Karena tak tega dia pun terpaksa melakukan kebohongan - kebohongan kecil.

"Bapak tidak ada, ke warung, sudah jangan di pikirkan kamu makan saja yang benar." Begitulah sikap si nenek yang tidak ingin melukai hati si buah hati.

"Saya sudah menganggap Ryan sebagai anak saya sendiri, saya mengasuhnya dari kecil. Tapi saya hibur dia, saya usap kepalanya, dan saya katakan kepadanya kalau rezeki itu bsa datang dari mana saja jadi jangan sedih. Karena Allah itu maha adil."
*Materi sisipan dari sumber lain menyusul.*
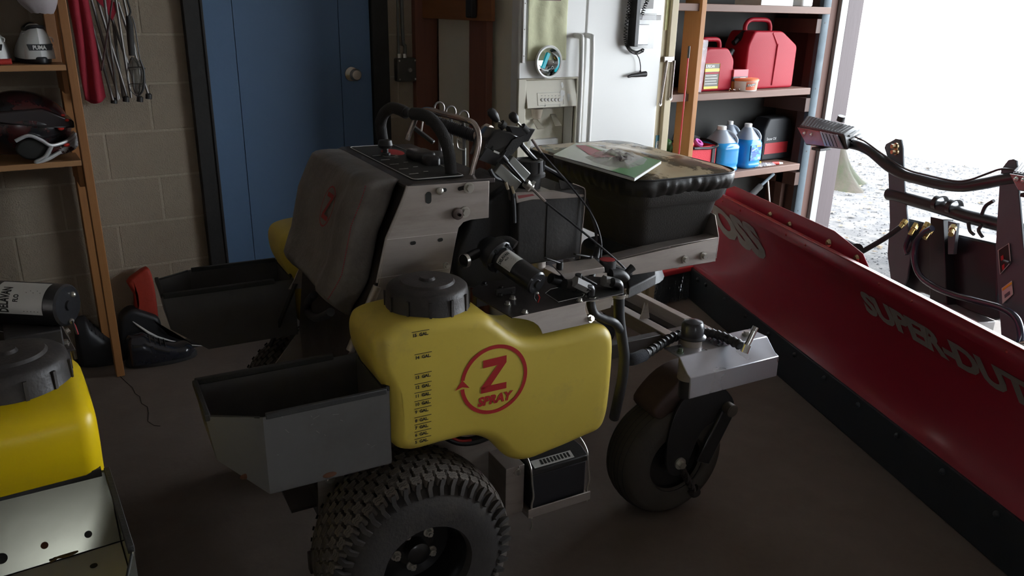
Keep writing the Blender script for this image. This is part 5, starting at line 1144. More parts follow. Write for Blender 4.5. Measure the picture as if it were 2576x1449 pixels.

Karena tidak punya tempat penampungan air, untuk mencuci piring dan baju pun terpaksa di lakukan di pinggiran sungai. Sedangkan untuk di minum terkadang mereka harus meminta bahkan membelinya dengan tetangganya.

"Rumah ini tanah orang lain, bukan milik saya. Saya sudah tidak punya tanah, karena tanah warisan dulu sudah di jual. Rumah ini di bangun juga dari hasil gotong royong tetangga dan saya juga di perbolehkan tinggal oleh yang punya tanah. Harapan saya ke Ryan nanti kalau sudah besar, sayang dan tidak lupa dengan saya. Bisa mendapat pekerjaan yang mapan dan yang paling penting dia tidak lupa saja ke saya."

"Saya selalu mendoakan Emak supaya sehat dan panjang umur. Harapan saya semoga bisa bersekolah ke jenjang yang lebih tinggi supaya bisa menjadi pilot."